When you select Convert members to eligible , the wizard displays all roles for which privileged admin users have been found. Selecting the individual users and pressing Next completes the conversion. The changes are described in detail in step 3, which you confirm with OK .

If, for example, Exchange Administrator Sarah wants to continue to use her administrative privileges, she first needs to activate them. In the AAD portal, she accesses Azure AD Privileged Identity Management | My roles to see an overview of all the roles, which she can then activate them by pressing Activate . A new blade opens above it, in which Sarah can set the required duration of the extra privileges. If she needs MFA, Sarah has to provide a reason before activation – and a reason if the PIM administrators also require this. If no approval is defined for the role, Sarah can start working with her Exchange privileges immediately. If the role needs to be approved, the selected admins will receive email notifying them that certain permissions require approval. The confirmation can also be found in the AAD PIM section in My Approvals .

Defining Role Settings

For each AAD role found, PIM supports a set of configurations that are used to activate the role by authorized users.

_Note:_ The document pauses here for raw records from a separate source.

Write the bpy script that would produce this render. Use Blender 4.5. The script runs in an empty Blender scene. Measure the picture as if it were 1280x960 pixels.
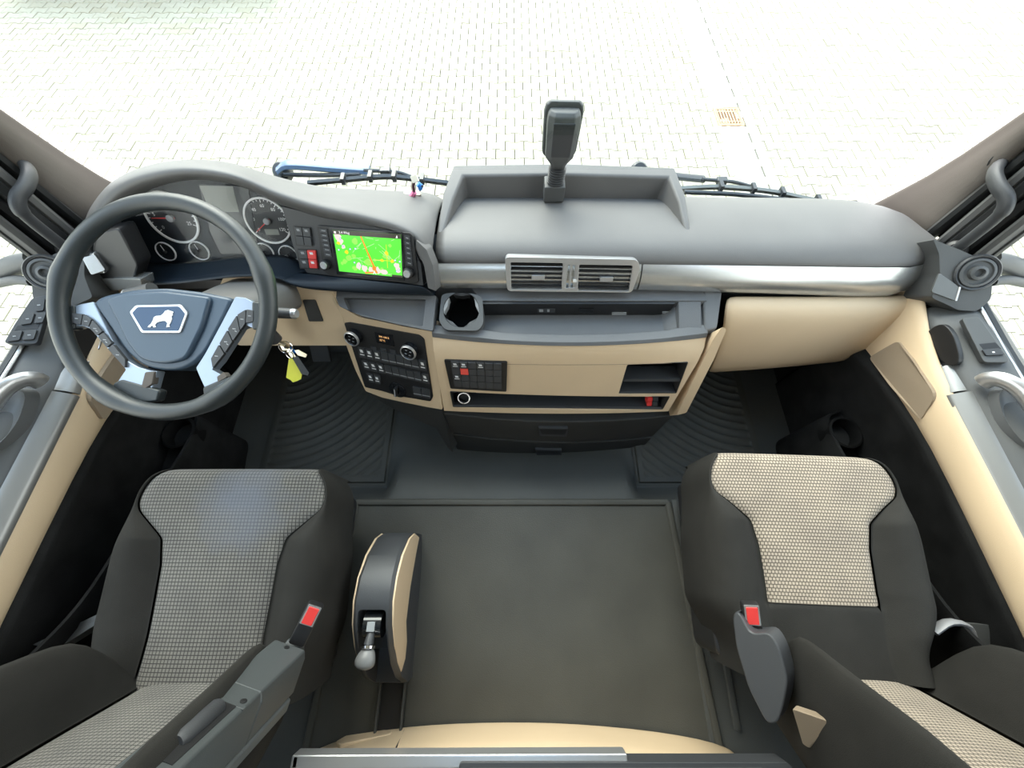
import bpy, bmesh, math, random
from math import sin, cos, pi, radians
from mathutils import Vector, Matrix
random.seed(7)
SC = bpy.context.scene
COL = SC.collection
CZ = 2.9                    # eye height of the camera above the pavement
PITCH = radians(66.0)       # looking down
FPX = 481.0                 # focal length in pixels of a 1280-wide frame
sp, cp = sin(PITCH), cos(PITCH)

# ---------------------------------------------------------------- camera
cam_d = bpy.data.cameras.new('camera')
cam = bpy.data.objects.new('camera', cam_d)
COL.objects.link(cam)
cam.location = (0, 0, CZ)
cam.rotation_euler = (pi/2 - PITCH, 0, 0)
cam_d.sensor_width = 36.0
cam_d.lens = 36.0*FPX/1280.0
cam_d.clip_start = 0.02
SC.camera = cam

# ---------------------------------------------------------------- world, sun, exposure
world = bpy.data.worlds.new('sky'); SC.world = world
world.use_nodes = True
wn = world.node_tree.nodes; wl = world.node_tree.links
bg = wn['Background']
tc = wn.new('ShaderNodeTexCoord'); sx = wn.new('ShaderNodeSeparateXYZ'); rp = wn.new('ShaderNodeValToRGB')
wl.new(tc.outputs['Generated'], sx.inputs[0]); wl.new(sx.outputs['Z'], rp.inputs[0])
rp.color_ramp.elements[0].position = 0.0; rp.color_ramp.elements[0].color = (1.0, 0.985, 0.955, 1)
rp.color_ramp.elements[1].position = 1.0; rp.color_ramp.elements[1].color = (0.50, 0.72, 1.05, 1)
e_ = rp.color_ramp.elements.new(0.5); e_.color = (0.96, 0.975, 1.0, 1)
wl.new(rp.outputs[0], bg.inputs[0])
bg.inputs[1].default_value = 3.2
sun_d = bpy.data.lights.new('sun', 'SUN'); sun_d.energy = 4.5; sun_d.angle = radians(40); sun_d.color = (1, .95, .86)
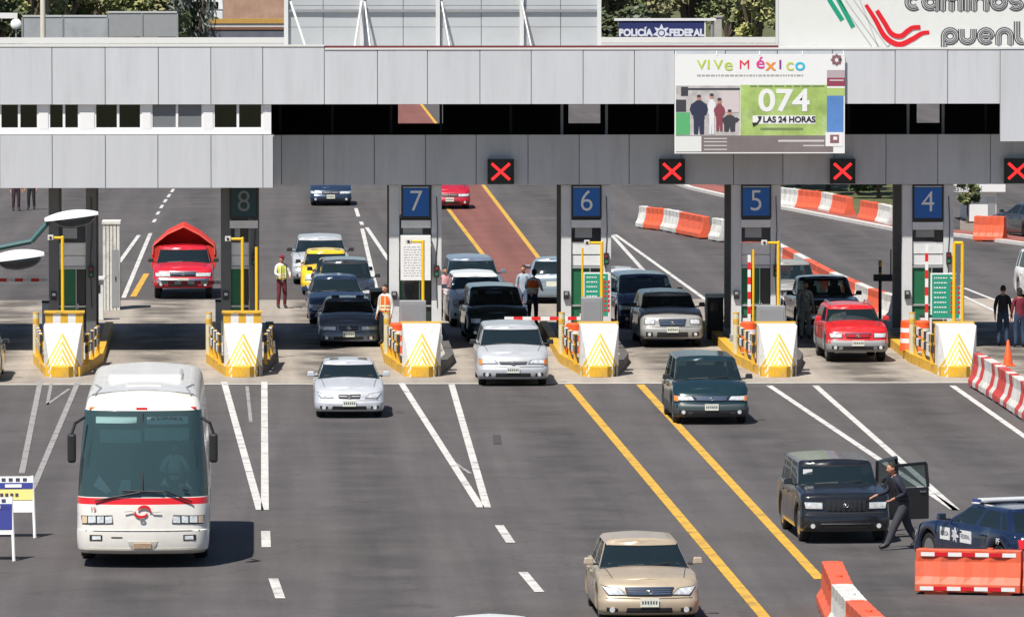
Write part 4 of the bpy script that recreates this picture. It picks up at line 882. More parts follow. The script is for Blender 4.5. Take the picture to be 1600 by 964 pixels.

The settings become visible when you select a role in Privileged Identity Management | Azure AD Directory Roles | Settings (Figure 2). Under the Activations section, administrators determine the duration of the authorization before it needs to be reactivated. Additionally, email notification is provided for admins during activation, and the requirement to supply a ticket number is enforced.

Figure 2: The audit log provides information on all changes to the system as well as the requested and approved role uses by users.

Enforcing MFA for non-critical roles is optional; for highly critical roles, the AAD portal hides the option and enforces MFA automatically. The last option is interesting if rigorous risk management is required and all actions need to be documented and are subject to dual controls. The ability to activate permissions can be made subject to optional confirmation.